● PROBLEM REQUIREMENTS
Copy the lines of the data below exactly, starting at the first and stopping after the line that contains "core(hedge, [(a, b, c, d, hp, 0)"; include no pictures.
---------------
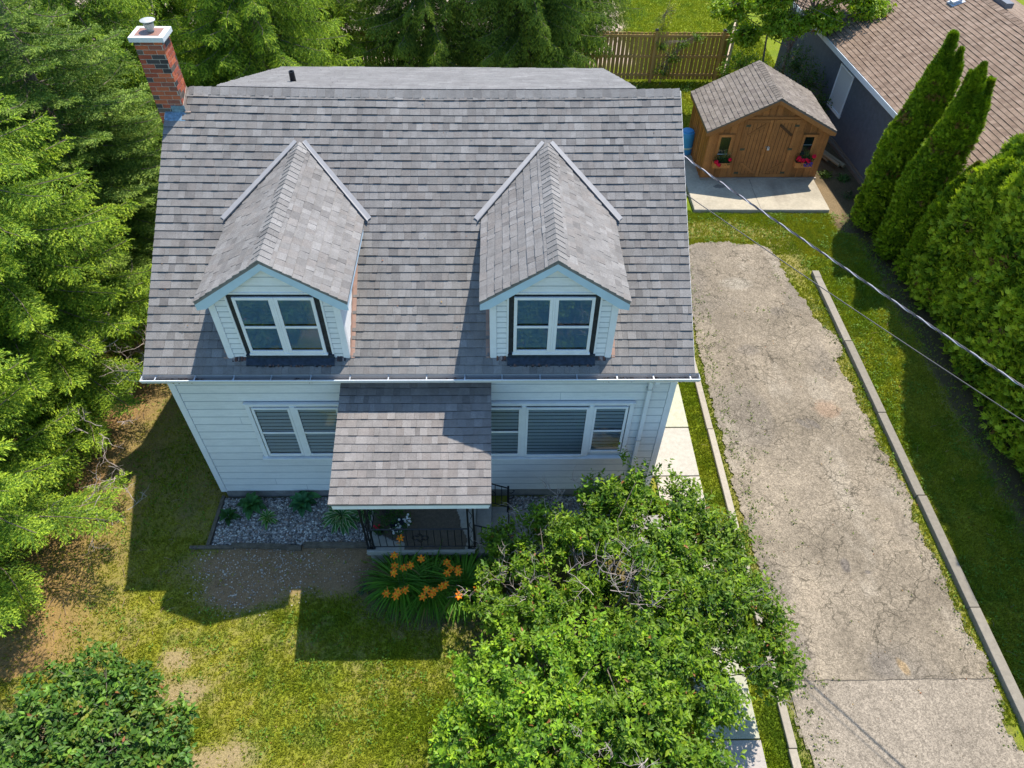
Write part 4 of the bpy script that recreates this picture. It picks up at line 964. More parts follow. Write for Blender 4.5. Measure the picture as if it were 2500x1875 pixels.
# --- big cedar hedge
hedge = empty('cedar_hedge', (17.4, 1.0, 0)); tag(hedge, 'big rounded cedar hedge along the right side of the driveway lawn', 'hedge')
hp = lambda t: np.clip(t*6+.80, 0, 1)**.6*(1-np.clip(t, 0, 1)**3.2)**.75
HC = []; rh = random.Random(5); y = 6.0
while y > -7.5:
    Hh = np.interp(y, [-8, 3.0, 5.2, 5.8, 6.2], [9.0, 9.0, 8.6, 5.4, 4.5])+rh.uniform(-.3, .3)
    HC.append((17.42+rh.uniform(-.12, .12)-17.4, y-1.0, Hh, rh.uniform(.98, 1.15))); y -= rh.uniform(.8, 1.05)
HC += [(1.2, 4.6, 4.9, 1.3), (1.9, 3.2, 5.5, 1.4), (1.6, .8, 6.5, 1.4), (1.6, -1.6, 7, 1.4), (1.6, -4, 7, 1.4)]
P, Nn, Dp = [], [], []
for i, (cx, cy, H, R) in enumerate(HC):
    back = cx > 1; p, nn, dp = cedar_points(9000 if back else 21000, H, R, hp, 100+i, .16, 4, .0 if back else .6, .02)
    p[:, 0] += cx; p[:, 1] += cy; ok = np.ones(len(p), bool)
    for j, (ax, ay, aH, aR) in enumerate(HC):
        if j != i: ok &= np.hypot(p[:, 0]-ax, p[:, 1]-ay) > aR*.72*hp(np.clip(p[:, 2]/aH, 0, 1))
    P.append(p[ok]); Nn.append(nn[ok]); Dp.append(dp[ok])
P, Nn, Dp = np.concatenate(P), np.concatenate(Nn), np.concatenate(Dp)
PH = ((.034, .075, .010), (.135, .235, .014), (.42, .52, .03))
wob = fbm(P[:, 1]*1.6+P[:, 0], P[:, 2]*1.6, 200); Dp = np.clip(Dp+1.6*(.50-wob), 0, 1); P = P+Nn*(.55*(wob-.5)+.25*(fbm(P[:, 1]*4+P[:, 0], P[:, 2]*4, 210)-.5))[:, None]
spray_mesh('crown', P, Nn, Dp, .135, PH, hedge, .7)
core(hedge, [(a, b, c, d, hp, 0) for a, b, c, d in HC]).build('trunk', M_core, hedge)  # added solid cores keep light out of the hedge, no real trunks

# --- broadleaf shrubs
def leafy(P, D, Np, size, col, cv=.35, droop=.0, name='foliage', parent=None, spread=1.1, m=None, step=.03):
    """Np leaves round each shoot end P pointing along D"""
    n = len(P); Q = np.repeat(P, Np, 0); DD = np.repeat(D, Np, 0); k = np.tile(np.arange(Np), n)
    r = rng.normal(size=(n*Np, 3)); side = nrm(r-DD*np.sum(r*DD, 1, keepdims=True))
    Q = Q-DD*(k*step)[:, None]+side*.01
    L = nrm(side*spread+DD*rng.uniform(.1, .9, (n*Np, 1))-np.array([0, 0, droop])); S = size*rng.uniform(.6, 1.25, n*Np)*(.7+.3*np.minimum(k/2, 1))
    B = basis(L, DD+.35*rng.normal(size=DD.shape), S*.62, S, S)
    C = np.repeat(col, Np, 0)*(1+1.6*cv*(rng.random((n*Np, 1))-.5)); br = rng.random(n*Np) < .006; C[br] = (.30, .12, .04); C = C*(1+.16*(rng.random((n*Np, 3))-.5)); 
    v, f, c = scatter(LEAF_V, LEAF_F, Q, B, C, .0); return mesh_np(name, v, f, m or M_leaf, c, parent)
def lobe_points(lobes, dens, seed, thick=.35):
    rs = np.random.default_rng(seed); P, Nn, Dp, Lb = [], [], [], []
    for i, (cx, cy, cz, rx, rz) in enumerate(lobes):
        n = int(dens*4*np.pi*rx*rx*.8); d = nrm(rs.normal(size=(n, 3))); d[:, 2] = np.abs(d[:, 2])*rs.choice([1, 1, 1, -.6], n)
        bump_ = 1+.30*(fbm(d[:, 0]*3+i*7, d[:, 1]*3+d[:, 2]*2, seed+i)-.5)*2
        dep = rs.random(n)**1.7*thick; r = bump_*(1-dep); p = np.array([cx, cy, cz])+d*np.array([rx, rx, rz])*r[:, None]
        P.append(p); Nn.append(d); Dp.append(dep/thick); Lb.append(np.full(n, i))
    P, Nn, Dp, Lb = map(np.concatenate, (P, Nn, Dp, Lb)); ok = np.ones(len(P), bool)
    for i, (cx, cy, cz, rx, rz) in enumerate(lobes):
        dd = np.sqrt(((P[:, 0]-cx)/rx)**2+((P[:, 1]-cy)/rx)**2+((P[:, 2]-cz)/rz)**2); ok &= (Lb == i) | (dd > .62)
    return P[ok], Nn[ok], Dp[ok], Lb[ok]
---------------
● FINAL ANSWER
Write part 4 of the bpy script that recreates this picture. It picks up at line 964. More parts follow. Write for Blender 4.5. Measure the picture as if it were 2500x1875 pixels.
# --- big cedar hedge
hedge = empty('cedar_hedge', (17.4, 1.0, 0)); tag(hedge, 'big rounded cedar hedge along the right side of the driveway lawn', 'hedge')
hp = lambda t: np.clip(t*6+.80, 0, 1)**.6*(1-np.clip(t, 0, 1)**3.2)**.75
HC = []; rh = random.Random(5); y = 6.0
while y > -7.5:
    Hh = np.interp(y, [-8, 3.0, 5.2, 5.8, 6.2], [9.0, 9.0, 8.6, 5.4, 4.5])+rh.uniform(-.3, .3)
    HC.append((17.42+rh.uniform(-.12, .12)-17.4, y-1.0, Hh, rh.uniform(.98, 1.15))); y -= rh.uniform(.8, 1.05)
HC += [(1.2, 4.6, 4.9, 1.3), (1.9, 3.2, 5.5, 1.4), (1.6, .8, 6.5, 1.4), (1.6, -1.6, 7, 1.4), (1.6, -4, 7, 1.4)]
P, Nn, Dp = [], [], []
for i, (cx, cy, H, R) in enumerate(HC):
    back = cx > 1; p, nn, dp = cedar_points(9000 if back else 21000, H, R, hp, 100+i, .16, 4, .0 if back else .6, .02)
    p[:, 0] += cx; p[:, 1] += cy; ok = np.ones(len(p), bool)
    for j, (ax, ay, aH, aR) in enumerate(HC):
        if j != i: ok &= np.hypot(p[:, 0]-ax, p[:, 1]-ay) > aR*.72*hp(np.clip(p[:, 2]/aH, 0, 1))
    P.append(p[ok]); Nn.append(nn[ok]); Dp.append(dp[ok])
P, Nn, Dp = np.concatenate(P), np.concatenate(Nn), np.concatenate(Dp)
PH = ((.034, .075, .010), (.135, .235, .014), (.42, .52, .03))
wob = fbm(P[:, 1]*1.6+P[:, 0], P[:, 2]*1.6, 200); Dp = np.clip(Dp+1.6*(.50-wob), 0, 1); P = P+Nn*(.55*(wob-.5)+.25*(fbm(P[:, 1]*4+P[:, 0], P[:, 2]*4, 210)-.5))[:, None]
spray_mesh('crown', P, Nn, Dp, .135, PH, hedge, .7)
core(hedge, [(a, b, c, d, hp, 0) for a, b, c, d in HC]).build('trunk', M_core, hedge)  # added solid cores keep light out of the hedge, no real trunks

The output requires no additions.